Senate Democrats told Felder this week that he will not be allowed to conference with them in the upcoming 2019 session, according to the New York Daily News. Despite technically being a Democrat, Felder spent his first six years in the Senate spurning basic progressive tenets and voting with the GOP.

Felder, to give you a little bit of a primer, has been a complete asshole for the duration of his time in politics. He supported legislation that would put more cops in schools (he’s a big charter school guy) and make the fourth-deadliest road in Brooklyn even more dangerous. He opposed the suggested increase of speed cams around schools. Felder regularly takes tens of thousands in campaign contributions from landlords. Oh, and he was the only member of the entire Senate to vote no on a $15 minimum wage. He sucks!
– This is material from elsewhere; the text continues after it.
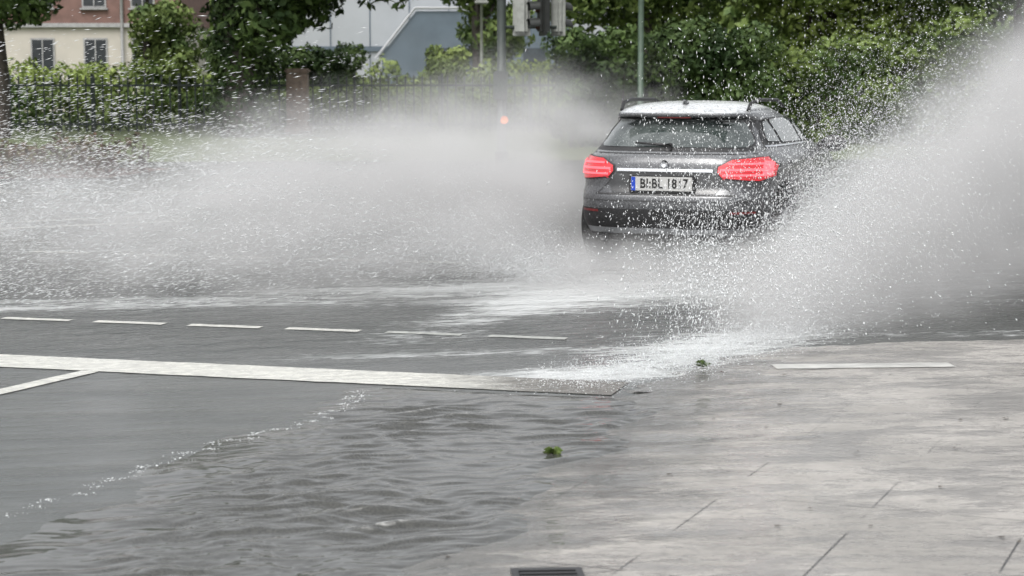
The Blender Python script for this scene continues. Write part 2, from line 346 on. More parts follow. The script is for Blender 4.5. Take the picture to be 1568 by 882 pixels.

Felder has no one but himself to blame for this. For the past six years, Felder has been a Republican in all but name. Despite running and winning as a Democrat in 2012, the conservative representative of the Ditmas Park and Borough Park neighborhoods immediately opted to join the Republican caucus, which held a majority in the New York Senate until the 2018 midterms.

With Democrats winning a majority in the chamber for only the third time in the past half-century, however, Felder was hoping to retreat to his home party (if you can call it that) now that it’s regained power. Instead, he’ll be left in the cold, to either conference with the new Republican minority or sit by himself in the corner.

It’s exactly what Felder deserves. By siding with the GOP and conferencing with their members, Felder was a crucial swing vote, meaning he was able to extract larger appropriations for his committees and projects in exchange for his vote. Even amid pleas this spring by Gov. Andrew Cuomo for breakaway Independent Democratic Caucus members to rejoin the Senate Democrats, Felder hewed to the Republican line.

The IDC disbanded in April, but six out of its eight former members lost their primaries in the fall to more progressive Democrats. Felder, however, commandingly won his primary over progressive candidate Blake Morris in September, meaning the New York Senate is stuck with him for another two years. His complete rejection from the Democratic Party means that likely won’t be the last primary he faces, but in the meantime, it’s good that his voice and vote won’t have as much power next year.

(Disclosure: I live in Felder’s district and voted for Morris in the primary.)